Mise en contexte historique de Versailles (48)
L’entreprise a été fondée en 1948 par Paul Versailles qui a grandement été inspiré par son père Joseph Versailles (1881-1931). Ce dernier était propriétaire d’une multitude de terrains dans la pointe de l’île de Montréal et a fondé Montréal-Est en 1910. Il en sera d’ailleurs le maire jusqu’à son décès en 1931. La famille Versailles a donc été au cœur du développement économique de Montréal-Est. Quant à son fils, Paul, il était au départ propriétaire d’une quincaillerie de peinture commerciale et résidentielle, toujours dans Montréal-Est. Afin de répondre aux demandes des client.e.s, Paul Versailles décida de fonder sa propre entreprise Versailles (48) qui se spécialisera dans la peinture résidentielle et commerciale. Avec le temps, de nouvelles demandes industrielles sont arrivées, comme les cheminées (industries pétrolières et des pâtes et papier). Les contrats dans le secteur industriel étant plus rentables, la compagnie laissa tomber les aspects résidentiel et commercial pour se concentrer dans ce domaine. Au fil des décennies, l’entreprise accueillera comme protagonistes Jean Crousset en 1959 qui débuta comme peintre et qui acheta finalement la compagnie quelques années plus tard. Son fils Daniel Crousset en sera également propriétaire pendant 30 ans. En 2007, Alain Beaulieu se joint aussi à Versailles (48). Finalement, en 2017, Alain Beaulieu, Steve Crousset et Yannick Crousset (Steve et Yannick étant les fils de Daniel Crousset) achetèrent l’entreprise.
Pouvez-vous citer des impacts positifs du programme de formation sur l'ambiance de travail et les relations entre collègues ?
Versailles (48) a comme philosophie que la formatrice ou le formateur doit mettre en place des situations qui vont créer un environnement favorable à l’apprentissage du personnel et non l’inverse.

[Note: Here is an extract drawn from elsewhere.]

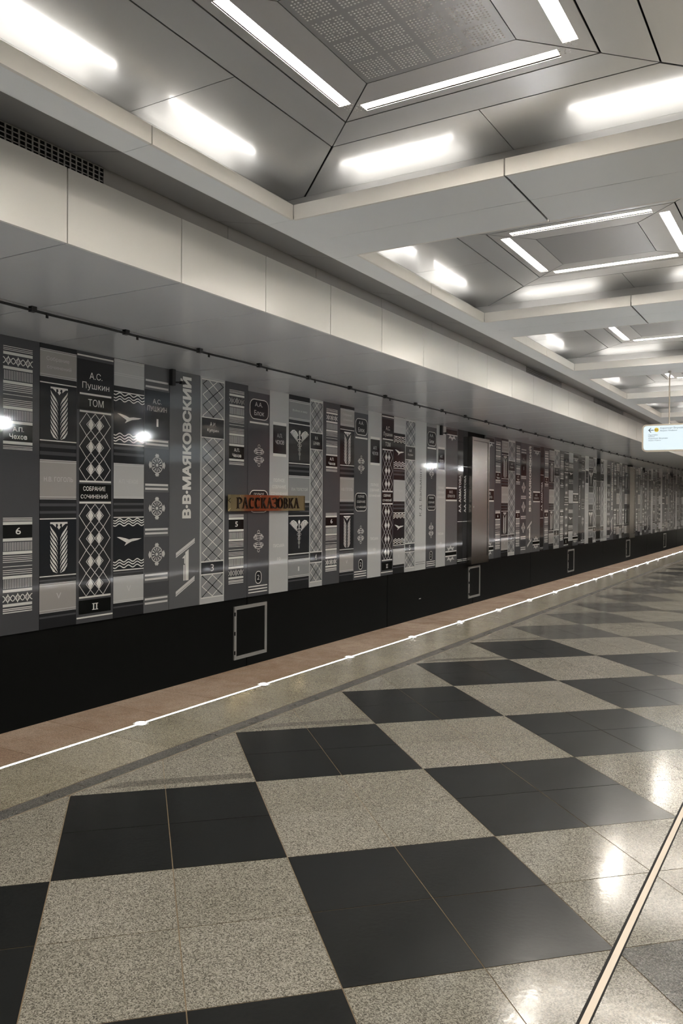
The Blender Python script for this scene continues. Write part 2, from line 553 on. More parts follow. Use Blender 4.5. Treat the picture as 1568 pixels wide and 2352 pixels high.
# ------------------------------------------------------------------ flat print kit (unit spine 0..W0 wide, 0..ZS tall)
W0 = 0.59
TXT = {}
def text_polys(s, bold=0.0):
    key = (s, bold)
    if key in TXT:
        return TXT[key]
    c = bpy.data.curves.new('t', 'FONT')
    c.body = s
    c.resolution_u = 3
    c.fill_mode = 'NONE'
    o = bpy.data.objects.new('t', c)
    COL.objects.link(o)
    bpy.context.view_layer.update()
    ev = o.evaluated_get(bpy.context.evaluated_depsgraph_get())
    m = ev.to_mesh()
    pv = [(v.co.x, v.co.y) for v in m.vertices]
    nb = {}
    for e in m.edges:
        p, q = e.vertices
        nb.setdefault(p, []).append(q)
        nb.setdefault(q, []).append(p)
    ev.to_mesh_clear()
    bpy.data.objects.remove(o)
    bpy.data.curves.remove(c)
    loops, seen = [], set()
    for st in sorted(nb):
        if st in seen:
            continue
        lp, prev, cur = [st], None, st
        seen.add(st)
        while True:
            nx = [q for q in nb[cur] if q != prev and q not in seen]
            if not nx:
                break
            # keep the drawing direction of the outline
            nxt = cur + 1 if cur + 1 in nx else nx[0]
            prev, cur = cur, nxt
            seen.add(cur)
            lp.append(cur)
        pts = []
        for q in lp:
            if not pts or (abs(pv[q][0] - pts[-1][0]) + abs(pv[q][1] - pts[-1][1])) > 1e-6:
                pts.append(pv[q])
        if len(pts) > 2:
            loops.append(pts)
    def sarea(p):
        return 0.5 * sum(p[i][0] * p[(i + 1) % len(p)][1] - p[(i + 1) % len(p)][0] * p[i][1] for i in range(len(p)))
    def inside(pt, p):
        r = False
        for i in range(len(p)):
            (ax, ay), (bx, by) = p[i], p[i - 1]
            if (ay > pt[1]) != (by > pt[1]) and pt[0] < (bx - ax) * (pt[1] - ay) / (by - ay) + ax:
                r = not r
        return r
    if bold:
        new = []
        for p in loops:
            if (p[0][0] - p[-1][0]) ** 2 + (p[0][1] - p[-1][1]) ** 2 < 1e-10:
                p = p[:-1]
            a_ = sarea(p)
            hole = any(q is not p and sarea(q) * a_ < 0 and abs(sarea(q)) > abs(a_) and inside(p[0], q) for q in loops)
            sg_ = (1 if a_ > 0 else -1) * (-1 if hole else 1)
            np_ = []
            for i in range(len(p)):
                d0 = Vector(p[i]) - Vector(p[i - 1])
                d1 = Vector(p[(i + 1) % len(p)]) - Vector(p[i])
                if d0.length < 1e-9 or d1.length < 1e-9:
                    continue
                d0.normalize()
                d1.normalize()
                n0, n1 = Vector((d0.y, -d0.x)), Vector((d1.y, -d1.x))
                bis = n0 + n1
                L2 = bis.length
                bis = n0 if L2 < 0.3 else bis / L2
                mit = min(1.6, 1.0 / max(0.3, bis.dot(n0)))
                q = Vector(p[i]) + bis * (sg_ * bold * mit)
                np_.append((q.x, q.y))
            new.append(np_)
        loops = new
    ev_, ee_ = [], []
    for p in loops:
        i0 = len(ev_)
        ev_ += [Vector(q) for q in p]
        ee_ += [(i0 + i, i0 + (i + 1) % len(p)) for i in range(len(p))]
    cd = delaunay_2d_cdt(ev_, ee_, [], 0, 1e-5)
    vs = [(v.x, v.y) for v in cd[0]]
    bb = [(min(q[0] for q in p), max(q[0] for q in p), min(q[1] for q in p), max(q[1] for q in p)) for p in loops]
    fs = []
    for f in cd[2]:
        cx = sum(vs[q][0] for q in f) / len(f)
        cy = sum(vs[q][1] for q in f) / len(f)
        wn = 0
        for p, (b0, b1, b2, b3) in zip(loops, bb):
            if b0 <= cx <= b1 and b2 <= cy <= b3:
                for i in range(len(p)):
                    (ax, ay), (bx, by) = p[i - 1], p[i]
                    if ay <= cy < by and (bx - ax) * (cy - ay) - (cx - ax) * (by - ay) > 0:
                        wn += 1
                    elif by <= cy < ay and (bx - ax) * (cy - ay) - (cx - ax) * (by - ay) < 0:
                        wn -= 1
        if wn:
            fs.append(tuple(f))
    used = sorted({q for f in fs for q in f})
    mp_ = {q: i for i, q in enumerate(used)}
    vs = [vs[q] for q in used]
    fs = [tuple(mp_[q] for q in f) for f in fs]
    x0, x1 = min(v[0] for v in vs), max(v[0] for v in vs)
    y0, y1 = min(v[1] for v in vs), max(v[1] for v in vs)
    vs = [((x - x0) / (x1 - x0), (y - y0) / (y1 - y0)) for x, y in vs]
    out = []
    for f in fs:
        a = sum(vs[f[i]][0] * vs[f[(i + 1) % len(f)]][1] - vs[f[(i + 1) % len(f)]][0] * vs[f[i]][1] for i in range(len(f)))
        out.append(f if a > 0 else tuple(reversed(f)))
    TXT[key] = (vs, out, (x1 - x0) / (y1 - y0))
    return TXT[key]
class Ink:
    """2D print in (a, b); layers become flat meshes just proud of the panel"""
    def __init__(s):
        s.v, s.f, s.g, s.auto, s.n = [], [], [], False, 0
    def cut(s):
        s.n += 1
        return s
    def split(s):
        """one print per piece"""
        s.g += [s.n] * (len(s.f) - len(s.g))
        out = []
        for gi in sorted(set(s.g)):
            k = Ink()
            m = {}
            for f, g_ in zip(s.f, s.g):
                if g_ == gi:
                    for q in f:
                        if q not in m:
                            m[q] = len(k.v)
                            k.v.append(s.v[q])
                    k.f.append(tuple(m[q] for q in f))
            out.append(k)
        return out
    def poly(s, pts):
        s.g += [s.n] * (len(s.f) - len(s.g))
        if s.auto:
            s.n += 1
        i = len(s.v)
        a = sum(pts[k][0] * pts[(k + 1) % len(pts)][1] - pts[(k + 1) % len(pts)][0] * pts[k][1] for k in range(len(pts)))
        s.v += pts if a > 0 else list(reversed(pts))
        s.f.append(tuple(range(i, i + len(pts))))
        s.g.append(s.n)
        return s
    def rect(s, a0, b0, a1, b1):
        return s.poly([(a0, b0), (a1, b0), (a1, b1), (a0, b1)])
    def line(s, pts, w, closed=False):
        n = len(pts)
        for k in range(n if closed else n - 1):
            p, q = Vector(pts[k]), Vector(pts[(k + 1) % n])
            d = (q - p)
            if d.length < 1e-6:
                continue
            d.normalize()
            e = Vector((-d.y, d.x)) * (w / 2)
            p2, q2 = p - d * (w * 0.25), q + d * (w * 0.25)
            s.poly([tuple(p2 - e), tuple(q2 - e), tuple(q2 + e), tuple(p2 + e)])
        return s
    def text(s, txt, ca, cb, w, h, bold=0.0, rot=False):
        vs, fs, _ = text_polys(txt, bold)
        i = len(s.v)
        for x, y in vs:
            x, y = (x - 0.5) * w, (y - 0.5) * h
            if rot:
                x, y = -y, x
            s.v.append((ca + x, cb + y))
        s.g += [s.n] * (len(s.f) - len(s.g))
        s.n += 1
        s.f += [tuple(i + k for k in f) for f in fs]
        s.g += [s.n] * (len(s.f) - len(s.g))
        return s
    def disc(s, ca, cb, ra, rb, n=14):
        return s.poly([(ca + ra * math.cos(2 * math.pi * k / n), cb + rb * math.sin(2 * math.pi * k / n)) for k in range(n)])
    def mesh(s, name, mat, off):
        me = bpy.data.meshes.new(name)
        me.from_pydata([(off, a, b) for a, b in s.v], [], s.f)
        me.materials.append(MATS[mat])
        me.update()
        return me
def round_rect(a0, b0, a1, b1, r, n=4):
    pts = []
    for (cx, cy, t0) in ((a1 - r, b1 - r, 0), (a0 + r, b1 - r, 90), (a0 + r, b0 + r, 180), (a1 - r, b0 + r, 270)):
        for k in range(n + 1):
            t = math.radians(t0 + 90 * k / n)
            pts.append((cx + r * math.cos(t), cy + r * math.sin(t)))
    return pts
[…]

Dans le programme actuel, les travailleur.se.s et les superviseur.se.s apprennent à bien se connaître et à mieux déceler les forces de chacun.e. En connaissant mieux son équipe, il est plus facile pour les superviseur.e.s de les placer selon leurs habiletés et leur niveau de compétence. Ainsi, les travailleur.se.s, attitré.e.s à des tâches faisant partie de leurs atouts sont plus efficaces, bonifiant de ce fait l’ambiance de travail et l’efficacité de l’entreprise.

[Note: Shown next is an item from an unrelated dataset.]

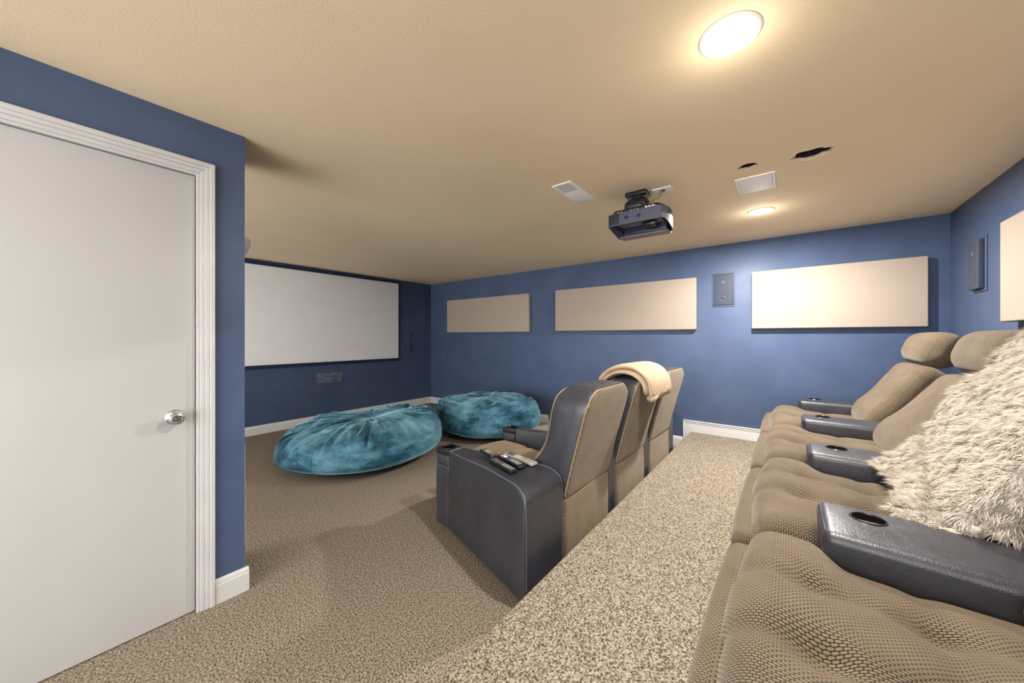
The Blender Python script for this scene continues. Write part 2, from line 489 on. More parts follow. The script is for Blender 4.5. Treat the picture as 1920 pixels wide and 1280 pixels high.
# ---------------------------------------------------------------- projector screen and wall things
scr = tag(empty('projection_screen', (2.555, YF, .90)), 'wide white projection screen in a dark frame on the front wall', 'projection screen')
m_ = MB(); box(m_, -1.175, 1.175, -.022, -.012, 0, 1.312, .001); m_.build('screen_surface', M['screen'], scr)
m_ = MB()
box(m_, -1.205, 1.205, -.034, -.001, -.042, 0, .003); box(m_, -1.205, 1.205, -.034, -.001, 1.312, 1.345, .003)
box(m_, -1.205, -1.175, -.034, -.001, 0, 1.312, .003); box(m_, 1.175, 1.205, -.034, -.001, 0, 1.312, .003)
box(m_, -1.175, 1.175, -.011, -.001, 0, 1.312)
m_.build('screen_frame', M['frame'], scr)

def acoustic(label, c, length, axis, h=.585, t=.052, group='cream acoustic wall panels'):
    """axis 'y': on right wall facing -x; axis 'x': on back wall facing +y"""
    o = empty('acoustic_panel', c, R(0) if axis == 'y' else R(-90))
    tag(o, label, 'acoustic panel', group)
    m1 = MB(); rbox(m1, (-t / 2 - .012, 0, 0), (t, length, h), .009, 3, (1, 1, 1)); m1.build('cloth_cover', M['panel'], o)
    m2 = MB(); box(m2, -.013, -.001, -length / 2 + .02, length / 2 - .02, -h / 2 + .02, h / 2 - .02); m2.build('mounting_frame', M['panelback'], o)
    return o
acoustic('cream cloth acoustic panel farthest along the wall, nearest the screen wall', (XR, (3.10 + 4.93) / 2, 1.642), 1.83, 'y')
acoustic('cream cloth acoustic panel in the middle of the long blue wall', (XR, (.806 + 2.633) / 2, 1.648), 1.827, 'y')
acoustic('shorter cream cloth acoustic panel on the long blue wall next to the back corner', (XR, (-.921 + .29) / 2, 1.65), 1.211, 'y')
# back wall: rotation -90: local -x -> +y
acoustic('cream cloth acoustic panel on the back wall, cut off by the photo edge', (3.40 - .915, YB, 1.653), 1.83, 'x')

def speaker(label, c, rz, w_, h_, prot=.014, center=False, gap=0.0, group='wall speakers'):
    o = tag(empty('wall_speaker', c, rz), label, 'speaker', group)   # local: wall plane x=0, faces -x
    m1 = MB()
    b = .014
    box(m1, -.008, 0, -w_ / 2, w_ / 2, -h_ / 2, -h_ / 2 + b, .002); box(m1, -.008, 0, -w_ / 2, w_ / 2, h_ / 2 - b, h_ / 2, .002)
    box(m1, -.008, 0, -w_ / 2, -w_ / 2 + b, -h_ / 2 + b, h_ / 2 - b, .002); box(m1, -.008, 0, w_ / 2 - b, w_ / 2, -h_ / 2 + b, h_ / 2 - b, .002)
    box(m1, -.004, 0, -w_ / 2 + b, w_ / 2 - b, -h_ / 2 + b, h_ / 2 - b)
    m1.build('bezel', M['spk'], o)
    m2 = MB()
    yo = gap / 2
    box(m2, -prot, -.004, -w_ / 2 + b + .003 + gap, w_ / 2 - b - .003, -h_ / 2 + b + .003, h_ / 2 - b - .003, .005)
    m2.build('grille', M['grille2'] if center else M['grille'], o)
    if not center:
        for zz, rr in ((h_ * .22, .016), (-h_ * .24, .045)):
            m3 = MB(); Mt = Matrix.Translation((-prot, yo, zz)) @ Matrix.Rotation(R(-90), 4, 'Y')
            lathe(m3, [(rr, -.001), (rr, .0012), (rr * .86, .0015), (rr * .80, .0005), (rr * .4, .0005), (rr * .36, .0016), (.0005, .002)], 30, mat=Mt)
            m3.build('driver', M['cone'] if zz > 0 else M['grille'], o)
    return o
speaker('dark rectangular wall speaker between two cream panels on the long blue wall', (XR, .549, 1.787), 0, .213, .37)
speaker('tall narrow dark wall speaker to the right of the white screen', (4.0, YF, 1.165), R(90), .105, .41, .010)
speaker('wide low streaked blue grey speaker set in the wall below the screen', (2.552, YF, .658), R(90), .41, .185, .012, True)
speaker('dark wall speaker with a projecting box grille on the back wall by the corner', (3.89, YB, 1.768), R(-90), .213, .37, .034, gap=.02)

# outlet-height panel and rounded sconce on the alcove side wall, seen edge on past the corner
sc = tag(empty('wall_sconce', (XD, 2.44, 1.76)), 'white rounded wall fitting peeking past the wall corner near the ceiling', 'wall light')
m_ = MB(); V = []; F = []; n = 24
prof = [(.001, -.085), (.05, -.06), (.085, -.01), (.10, .035), (.10, .062), (.094, .066), (.09, .04), (.07, 0), (.04, -.045), (.001, -.07)]
for (rr, z) in prof:
    for j in range(n + 1):
        a = -math.pi / 2 + math.pi * j / n; V.append((rr * math.cos(a), rr * math.sin(a), z))
for i in range(len(prof) - 1):
    for j in range(n): F.append((i * (n + 1) + j, i * (n + 1) + j + 1, (i + 1) * (n + 1) + j + 1, (i + 1) * (n + 1) + j))
m_.add(V, F); m_.build('bowl', M['white'], sc)
m_ = MB(); box(m_, .0, .006, -.07, .07, -.06, .05, .002); m_.build('back_plate', M['white'], sc)
m_ = MB(); box(m_, XD, XD + .010, YD + .03, YD + .36, .21, .73, .002)
for i in range(12): box(m_, XD + .010, XD + .013, YD + .06, YD + .33, .25 + i * .037, .27 + i * .037, .001)
tag(m_.build('vent_cover', M['white']), 'pale slatted panel seen edge on around the wall corner above the carpet', 'vent')

# ---------------------------------------------------------------- ceiling things
for i, (lx, ly) in enumerate(LAMPS):
    o = tag(empty('recessed_light', (lx, ly, ZC)), ['large round recessed ceiling light nearest the camera', 'round recessed ceiling light farther off, near the long blue wall'][i], 'ceiling light', 'recessed ceiling lights')
    m_ = MB(); lathe(m_, [(.076, .004), (.091, .001), (.091, -.004), (.086, -.008), (.078, -.008), (.0755, .0), (.0755, .004)], 56, cap=False); m_.build('trim_ring', M['trimring'], o)
    m_ = MB(); lathe(m_, [(.0765, .002), (.0765, -.002), (.06, -.010), (.03, -.014), (.001, -.015)], 56, cap=False); m_.build('diffuser', M['lens'], o)

# register
vt = tag(empty('ceiling_vent', (2.223, 1.173, ZC)), 'white ceiling vent with fine grille at one end, left of the projector', 'vent')
m_ = MB(); hw, hd = .185, .0725; gx0, gx1, gy = -.165, -.04, .048
box(m_, -hw, gx0, -hd, hd, -.007, 0, .002); box(m_, gx1, hw, -hd, hd, -.007, 0, .002)
box(m_, gx0, gx1, gy, hd, -.007, 0, .002); box(m_, gx0, gx1, -hd, -gy, -.007, 0, .002)
m_.build('cover_plate', M['cw'], vt)
m_ = MB(); box(m_, gx0, gx1, -gy, gy, -.0015, -.0005); m_.build('duct_shade_sheet', M['blackm'], vt)  # flat black sheet puts the dark of a duct behind the slats
m_ = MB()
for i in range(11): box(m_, gx0 + .003 + i * .0115, gx0 + .0075 + i * .0115, -gy, gy, -.0065, -.0015, .0008)
m_.build('grille', M['white'], vt)
m_ = MB(); tube(m_, [(.13, -.055, -.007), (.13, -.065, -.016)], .0022, 6); m_.build('lever', M['white'], vt)
# access panel
ap = tag(empty('access_panel', (2.818, .1625, ZC)), 'white square edged access panel between the holes and the far light', 'access panel')
m_ = MB(); A, B = .1425, .1045
box(m_, -A, A, -B, -B + .016, -.008, 0, .002); box(m_, -A, A, B - .016, B, -.008, 0, .002)
box(m_, -A, -A + .016, -B + .016, B - .016, -.008, 0, .002); box(m_, A - .016, A, -B + .016, B - .016, -.008, 0, .002)
m_.build('frame', M['cw'], ap)
m_ = MB(); box(m_, -A + .0175, A - .0175, -B + .0175, B - .0175, -.0072, -.001, .001); m_.build('hatch', M['cw'], ap)
# cable plate
cp = tag(empty('cable_plate', (2.55, .672, ZC)), 'small white cable plate on the ceiling just behind the projector', 'wall plate')
m_ = MB(); box(m_, -.042, .042, -.06, .06, -.006, 0, .002); m_.build('plate', M['cw'], cp)
m_ = MB(); lathe(m_, [(.016, -.0055), (.016, -.008), (.010, -.0082), (.001, -.0065)], 20); m_.build('cable_port', M['blackm'], cp)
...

Si c’était à refaire, feriez-vous des choses différemment au niveau de l’implantation du programme de formation?
Oui. Plus précisément, l’entreprise ferait l’implantation des différentes normes ISO.

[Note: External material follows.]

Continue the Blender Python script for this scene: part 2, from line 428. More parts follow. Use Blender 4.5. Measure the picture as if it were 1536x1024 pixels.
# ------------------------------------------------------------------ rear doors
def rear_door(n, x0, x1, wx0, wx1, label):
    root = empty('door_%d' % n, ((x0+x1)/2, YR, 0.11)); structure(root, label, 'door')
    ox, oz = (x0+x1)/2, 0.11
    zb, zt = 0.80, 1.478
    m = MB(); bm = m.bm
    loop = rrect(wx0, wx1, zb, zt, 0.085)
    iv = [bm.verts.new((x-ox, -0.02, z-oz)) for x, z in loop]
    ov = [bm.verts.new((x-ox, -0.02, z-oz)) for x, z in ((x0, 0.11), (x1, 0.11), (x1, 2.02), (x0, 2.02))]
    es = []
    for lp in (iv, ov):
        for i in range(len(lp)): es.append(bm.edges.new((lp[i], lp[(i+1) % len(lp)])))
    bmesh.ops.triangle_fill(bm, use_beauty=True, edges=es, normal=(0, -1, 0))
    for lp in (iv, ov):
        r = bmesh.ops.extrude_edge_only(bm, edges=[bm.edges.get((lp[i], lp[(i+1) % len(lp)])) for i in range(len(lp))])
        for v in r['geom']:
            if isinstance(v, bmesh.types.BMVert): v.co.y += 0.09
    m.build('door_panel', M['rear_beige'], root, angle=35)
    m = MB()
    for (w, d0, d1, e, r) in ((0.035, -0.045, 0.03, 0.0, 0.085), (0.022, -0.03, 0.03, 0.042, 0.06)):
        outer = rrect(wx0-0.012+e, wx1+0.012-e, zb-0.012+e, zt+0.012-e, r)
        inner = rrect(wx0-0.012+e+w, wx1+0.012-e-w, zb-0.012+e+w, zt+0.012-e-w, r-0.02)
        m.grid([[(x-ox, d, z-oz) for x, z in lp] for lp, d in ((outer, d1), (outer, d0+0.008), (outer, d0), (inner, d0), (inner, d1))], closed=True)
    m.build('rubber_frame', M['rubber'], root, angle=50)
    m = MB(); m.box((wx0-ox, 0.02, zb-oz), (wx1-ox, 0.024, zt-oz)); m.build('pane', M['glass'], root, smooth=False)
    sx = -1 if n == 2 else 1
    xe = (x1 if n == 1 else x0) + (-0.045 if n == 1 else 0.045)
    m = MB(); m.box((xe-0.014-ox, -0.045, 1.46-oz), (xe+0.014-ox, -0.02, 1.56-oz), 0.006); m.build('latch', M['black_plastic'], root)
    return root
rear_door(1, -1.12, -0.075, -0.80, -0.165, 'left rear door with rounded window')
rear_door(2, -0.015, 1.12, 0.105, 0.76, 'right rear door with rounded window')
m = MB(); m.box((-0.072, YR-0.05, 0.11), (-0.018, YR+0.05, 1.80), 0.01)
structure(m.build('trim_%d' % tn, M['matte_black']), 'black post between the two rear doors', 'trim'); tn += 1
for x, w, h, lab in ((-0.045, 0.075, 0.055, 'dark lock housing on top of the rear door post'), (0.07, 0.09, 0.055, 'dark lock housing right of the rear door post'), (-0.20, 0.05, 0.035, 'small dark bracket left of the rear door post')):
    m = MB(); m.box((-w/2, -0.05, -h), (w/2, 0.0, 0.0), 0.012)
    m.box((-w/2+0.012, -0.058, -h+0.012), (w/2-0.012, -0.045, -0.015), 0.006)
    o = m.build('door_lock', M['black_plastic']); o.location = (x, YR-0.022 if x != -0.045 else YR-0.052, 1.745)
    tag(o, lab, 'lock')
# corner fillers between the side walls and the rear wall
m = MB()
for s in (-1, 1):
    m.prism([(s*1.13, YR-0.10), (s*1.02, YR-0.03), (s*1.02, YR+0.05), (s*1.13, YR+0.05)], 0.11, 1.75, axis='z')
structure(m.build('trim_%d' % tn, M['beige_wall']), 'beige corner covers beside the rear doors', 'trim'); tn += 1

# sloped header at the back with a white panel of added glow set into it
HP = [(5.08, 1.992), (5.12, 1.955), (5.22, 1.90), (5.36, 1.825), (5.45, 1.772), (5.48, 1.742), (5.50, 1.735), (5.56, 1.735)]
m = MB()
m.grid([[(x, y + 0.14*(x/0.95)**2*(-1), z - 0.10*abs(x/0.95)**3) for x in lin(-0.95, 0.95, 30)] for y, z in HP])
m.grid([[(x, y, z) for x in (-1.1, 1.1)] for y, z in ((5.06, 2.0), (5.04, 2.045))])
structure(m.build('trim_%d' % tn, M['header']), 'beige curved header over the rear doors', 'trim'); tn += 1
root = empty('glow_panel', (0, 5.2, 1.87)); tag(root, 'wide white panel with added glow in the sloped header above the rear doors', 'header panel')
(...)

De plus, pour bien s’assurer du transfert des connaissances, le ratio théorie et pratique doit bien cibler la pratique comme moyen principale d’apprentissage. Il est primordial de développer les habiletés techniques du personnel, mais il est tout aussi important de développer leurs habiletés à travailler avec les tâches à risque. L’humeur des travailleur.se.s et leur confiance envers l’entreprise en sont améliorées.
Avez-vous d’autres projets à court ou à moyen terme afin de continuer de faire vivre votre nouvelle approche auprès de vos travailleur.se.s?
Nous souhaitons nous concentrer sur le virage numérique des processus : formulaires ISO, audits, feuilles de temps et bien d’autres. Le défi est de rendre l’utilisation numérique facile pour tout le monde à l’aide d’un ordinateur ou bien d’une tablette dans le contexte du travail.
Aussi, nous aimerions orienter la santé et la sécurité en temps réel avec le nouvel ERP (Entreprise ressource planning) ou le PGH (Progiciel de gestion intégrée).
Tout ceci facilitera le travail des travailleur.se.s à tous les niveaux dans l’entreprise et permettra à Versailles (48) d’être à jour au niveau technologique.
Quels conseils donneriez-vous aux entreprises qui souhaitent adopter une gestion centrée sur l'humain et la bienveillance ?
Une entreprise qui désire amorcer un virage vers une philosophie de gestion axée sur l’humain et la bienveillance doit tout d’abord avoir un leadership fort et rassembleur. Les leaders doivent rassembler les travailleur.se.s et non les diviser. Parallèlement, elle doit s’assurer que les différents paliers de gestion comprennent bien le programme afin de mettre en valeur la culture de l’entreprise. Aussi, il est important de donner beaucoup d’autonomie au comité de SST dans le but de régler les différentes problématiques en milieu de travail Pour Alain Beaulieu, le secret en santé et en sécurité est l’écoute et l’observation.
Il faut aussi voir la SST comme quelque chose qui concerne tout le monde dans la compagnie. En ce sens, le succès réside dans l’implication de toutes et tous les travailleur.se.s. Également, il est primordial d’être en mesure de s’autoévaluer en tant qu’entreprise et de se remettre en question. Dans cet ordre d’idées, les gestionnaires doivent être constamment à la recherche de solutions aux différents défis.
Par exemple, il y a présentement une problématique au niveau du bruit. Le défi de l’entreprise est d’atténuer le bruit pour les travailleur.se.s tout en considérant leur équipement de protection approprié selon les tâches à effectuer. Lorsque le niveau de décibels est trop élevé (norme de 85 décibels), les travailleur.se.s ne sont plus en mesure de se protéger au niveau sonore. Présentement, les seuls équipements possibles sont les bouchons à insérer dans les oreilles et d’utiliser des coquilles comme double protection, mais c’est physiquement impossible avec les équipements de protection individuel comme la cagoule. Plusieurs pistes de solutions s’offrent à l’entreprise, il reste à voir laquelle ou lesquelles elle mettra en application.
Finalement, Alain Beaulieu soutient que la formation RBQ est un atout pour les entreprises.
En bref, le leadership d’une compagnie passe par ses actions concrètes.